Decision puts Fracking Industry on back foot

Fracking work at the Little Plumpton site Credit: PA

The rejection of fracking schemes in Lancashire comes as a significant blow to the Government's bid to go "all out" for shale.

Environmental campaigners and local opponents of two schemes to drill and frack for shale gas between Blackpool and Preston were cheered last week when Lancashire county councillors turned down one scheme at Roseacre Wood over traffic concerns.

But today's decision has seen the councillors rejecting the advice of their own planning officials, who had recommended the scheme at Preston New Road go ahead, prompting one green group to call it a "Waterloo" defeat for the shale industry.

Ministers have publicly backed the development of shale gas in the UK, in the hope that it could replicate the shale boom in the US, boost jobs and the economy, bring down energy prices and make the country less reliant on foreign imports.

But opponents have raised fears that the process of extracting gas by hydraulic fracturing - or fracking - causes earthquakes, can pollute water supplies, could lead to inappropriate development in the countryside and damage house prices.

Efforts to explore for oil and gas - even when fracking was not proposed - in Sussex have been met with protest camps and planning permission rejections, while Scotland has imposed a moratorium on planning consent for unconventional oil and gas extraction including fracking.

Lancashire, thought to hold major shale reserves and where fracking had been under way before being halted because of earthquakes, has been seen as the most likely bet for getting the industry going.

The rejection of the two Lancashire schemes could well face an appeal from shale company Cuadrilla, in which it could expect to have the tacit support of the Government.

A leaked letter which emerged earlier this year revealed Chancellor George Osborne had called on Cabinet colleagues to "make it a personal priority" to implement measures to help boost the shale industry, including contingency plans if the Lancashire applications were turned down.

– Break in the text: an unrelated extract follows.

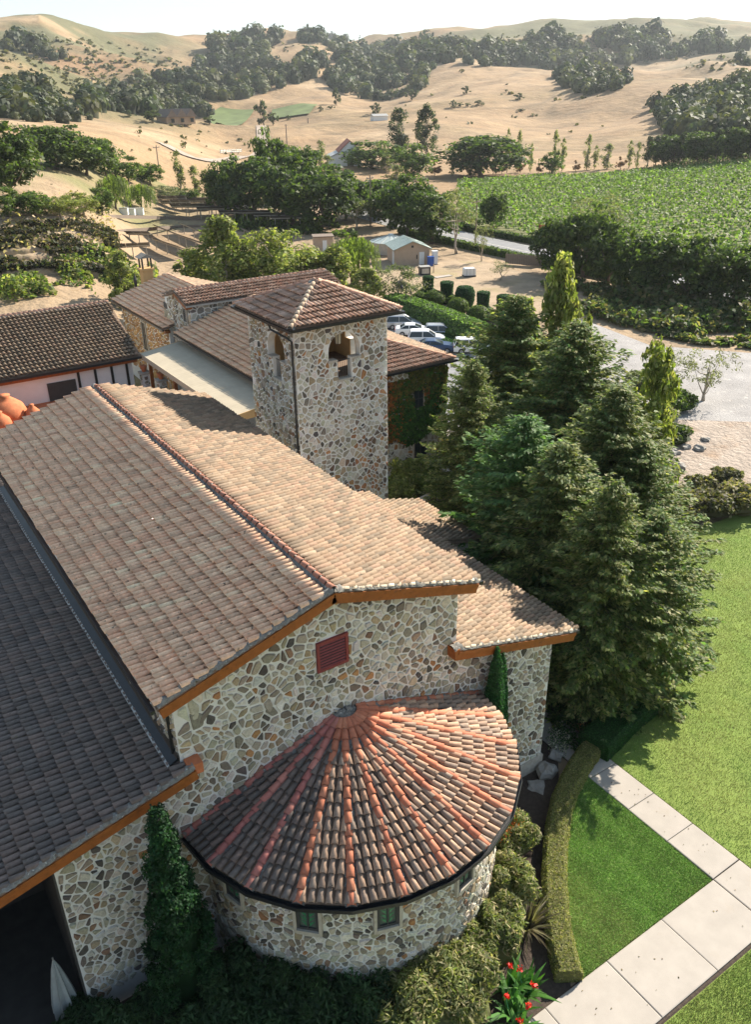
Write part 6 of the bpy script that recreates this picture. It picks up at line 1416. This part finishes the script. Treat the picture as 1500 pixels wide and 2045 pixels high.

But before any appeal can be processed the Government faces having to publish in full a heavily-redacted draft report into the impacts of fracking, after a ruling by the Information Commissioner.

Assessments of the impacts on house prices and local services were heavily redacted in the Shale Gas: Rural Economy Impacts report - raising suspicions the study confirms fears that it will damage communities around the well pads.

If it does emerge, and the Information Commissioner set a deadline for publication of late July, it may well undermine further the public support for fracking.

Despite moves such as promising revenues from shale production to local people, the latest surveying by the Department of Energy reveals just 24% of people support its development, down from 29% a year earlier.

The figures show 26% oppose shale gas development, up from 22% in March last year, while around half of those quizzed were neither for nor against it.

But with the Government's support for shale, and many experts convinced of the need to do test drilling and fracking to find out just how great a resource it could be in this country, it is unlikely Lancashire County Council has had the last word.

The fracking battle will continue to rage, but environmental groups and local people who do not want to see it go ahead in their area are claiming today's events as a significant victory for their side.